Mengalirnya limbah-limbah ke laut, menyebabkan ikan, tumbuhan dan karang mati. Hewan laut seperti ikan, kuncinya pada insang dan akan tertutup jika terkena limbah.

“Diperlukan koordinasi dengan pihak-pihak terkait lintas sektoral dalam mengatasi limbah di laut. Izin bagi perusahaan shipyard harus diperketat dan hanya diberikan bagi mereka yang telah memiliki pengelolaan limbah di darat. Serta memberikan sanksi yang tegas bagi perusahaan yang melanggar dan kapal-kapal yang memberikan kontribusi limbah di perairan laut Kepri,” jelasnya.

Sementara itu Kepala Badan Pengendalian Dampak Lingkungan Daerah (Bapedalda) Kota Batam, Dendi Purnomo menyatakan bahwa rusaknya tanaman bakau atau mangrove di Kota Batam banyak diakibatkan oleh reklamasi dan pengembangan industri. Proses pembangunan di sejumlah wilayah pesisir pantai yang mengabaikan dampak lingkungan ini telah menyebabkan punahnya tegakan mangrove.

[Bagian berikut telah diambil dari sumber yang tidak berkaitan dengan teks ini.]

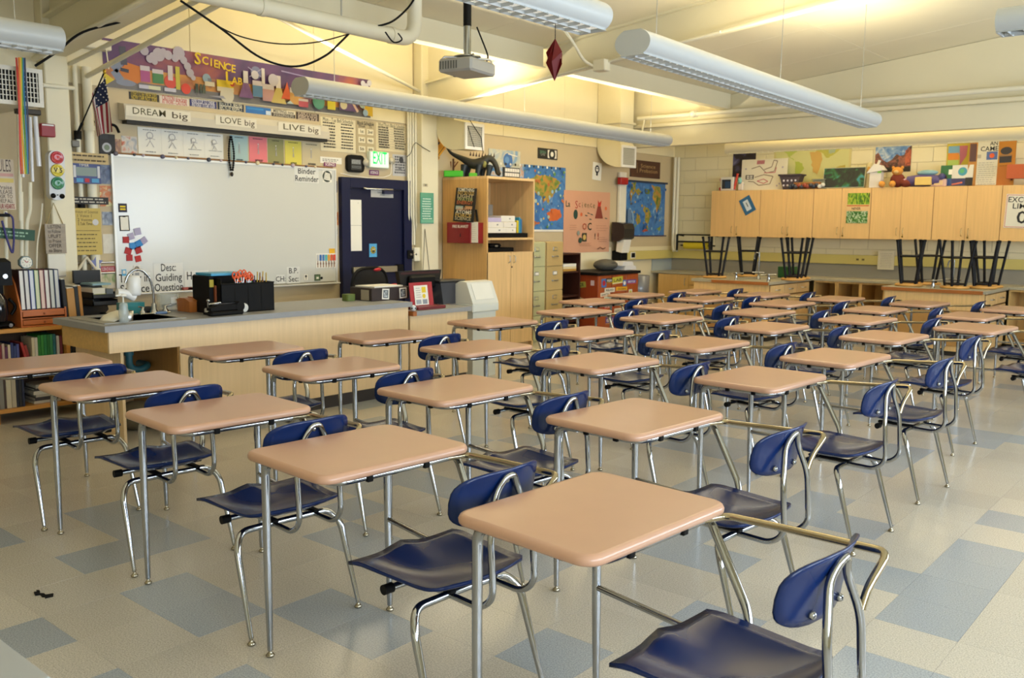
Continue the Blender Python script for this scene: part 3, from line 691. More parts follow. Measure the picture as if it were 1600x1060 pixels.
def d(f): f.rect(.15, .15, .85, .85, HX('#5f7a55')); f.rect(.3, .3, .7, .6, PAPER)
PX('picture_magnet', 489, 429, 498.5, 438.5, HX('#394a36'), 'small green picture magnet low on the whiteboard', 'magnet', draw=d, out=.023)
def d(f): f.disc(.5, .7, .3, INK, 12); f.rect(.42, .1, .58, .6, INK)
PX('pin_magnet', 473, 429, 478.5, 438, PAPER, 'tiny dark tree shaped magnet by the B.P. label', 'magnet', draw=d, out=.023)
p = ATX(502.5, 434.5, XL+.023); MB().lathe([(.014, 0), (.012, .008)], BLACK, 12).build('dot_magnet', mw=FX((XL+.0225, p.y, p.z)), label='tiny black dot magnet low on the whiteboard', cat='magnet')
def d(f): f.rect(.1, .1, .9, .9, HX('#4d9ed0')); f.line([(.2, .5), (.8, .5)], .02, PAPER); f.line([(.2, .7), (.8, .7)], .015, PAPER)
PX('picture_card', 188, 421, 195.5, 431, HX('#69b1dc'), 'small blue card at the lower left of whiteboard', 'card', draw=d, out=.023)
def d(f): f.disc(.5, .62, .36, HX('#6d655c')); f.disc(.45, .58, .22, HX('#c9b39c')); f.rect(.2, .0, .8, .25, HX('#8a8f98'))
PX('portrait_picture', 206, 414, 217.5, 430, HX('#dcd9d2'), 'small grey portrait picture above the faucet', 'picture', draw=d, out=.023)
for px, py, col, lab, l in ((302, 449.5, '#2a2f3f', 'dark eraser on the whiteboard tray', .14), (292, 451.5, '#9c4a45', 'red marker on the whiteboard tray', .1), (312, 448.5, '#20242e', 'dark marker pen on the whiteboard tray', .1)):
    p = ATX(px, py, XL+.05); MB().bx(-.018, .018, -l/2, l/2, 0, .026, HX(col), .006).build('board_eraser' if l > .12 else 'marker_pen', loc=(XL+.055, p.y, wb_z0-.0115), label=lab, cat='eraser' if l > .12 else 'marker')
# map-rail along the top of the board
t2 = thing('map_rail', 'brown rail with small clips along the whiteboard top', 'rail', (XL, (wb_y0+wb_y1)/2, wb_z1))
m = MB(); m.bx(XL+.002, XL+.03, wb_y0+.02, wb_y1-.02, wb_z1+.021, wb_z1+.036, HX('#8a6238'), .004); loc(m, 'rail', t2)
for i, px in enumerate((181, 210, 224, 254, 275, 294, 326, 345, 384, 402, 427, 441, 457, 478, 492)):
    y = ATX(px, 255, XL+.03).y; m = MB(); cc = HX(('#5b5563', '#3d4350', '#b9a9b5', '#54506a', '#d8c9a5')[i % 5])
    r = .012+.008*(i % 3 == 0); m.lathe([(r, 0), (r, .012), (r*.5, .016)], cc, 12, ax='x', c=(XL+.03, y, wb_z1+.024)); loc(m, 'clip', t2)
# ---- projector screen housing
sy0, sy1 = 3.90, 6.10
t = thing('screen_housing', 'beige pull-down screen housing above the whiteboard', 'projector screen', (XL, 5.0, 2.42))
m = MB(); HOUS = M('#c6bfae', .5, 0, .03); m.prism([(XL+.004, 2.395), (XL+.125, 2.395), (XL+.125, 2.47), (XL+.105, 2.53), (XL+.004, 2.545)], sy0, sy1, HOUS, 'y'); loc(m, 'case', t)
m = MB(); m.bx(XL+.03, XL+.11, sy0+.02, sy1-.02, 2.365, 2.395, M('#15130f', .6)); loc(m, 'slot_bar', t)
for i, (s, x0, y0, x1, y1) in enumerate((('DREAM big', 196, 169, 297, 193), ('LOVE big', 336, 183, 400, 199), ('LIVE big', 434, 194, 500, 209))):
    a, b = ATX(x0, y0+8, XL+.118), ATX(x1, y0+10, XL+.118); f = Flat(b.y-a.y, .085, M('#dcd6c4', .6), .001)
    wd = s.split(); f.txt(wd[0], .36 if i else .35, .52, .082, HX('#4e4828'), .004, fit=.5); f.txt('big', .82, .48, .08, HX('#4a3a20'), .004, fit=.25)
    o = f.build('word_strip'); setw(o, t, Matrix.Translation((XL+.1265, (a.y+b.y)/2, 2.472)) @ Matrix(((0, 0, 1, 0), (1, 0, 0, 0), (0, 1, 0, 0), (0, 0, 0, 1))) @ Matrix.Rotation(0, 4, 'X'))
    tag(o, 'cream strip reading %s' % s)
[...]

Pada tahun 1990 tegakan mangrove di Kota Batam mencapai 27% atau 1.500 km² dari luas Pulau Batam 415 km² (41.500 ha). Kini luas tegakan mangrove mengalami penyusutan sampai 23%.

“Saat ini tegakan mangrove di Kota Batam tinggal 4% saja dari sebelumnya 27% atau tinggal sekitar 14,6% saja,” ungkapnya.

Mengatasi ancaman punahnya mangrove di seluruh kawasan perairan di Kota Batam, Dendi mengaku bahwa Pemerintah Kota Batam telah melakukan sejumlah kebijakan. Di antaranya mewajibkan penanaman 2 hektar mangrove atas setiap hektar penebangan mangrove yang digulirkan sejak 2008. Serta meningkatkan kerja sama lintas sektoral dalam menjaga kelestarian dan penanaman kembali mangrove.

“Pemerintah Kota Batam memiliki komitmen, minimal 30% untuk mempertahankan hutan di setiap pulau. Sekarang komitmen ini meningkat menjadi 37 persen karena sekali hilang hutan, tidak bisa diharapkan lagi untuk tumbuh,” katanya.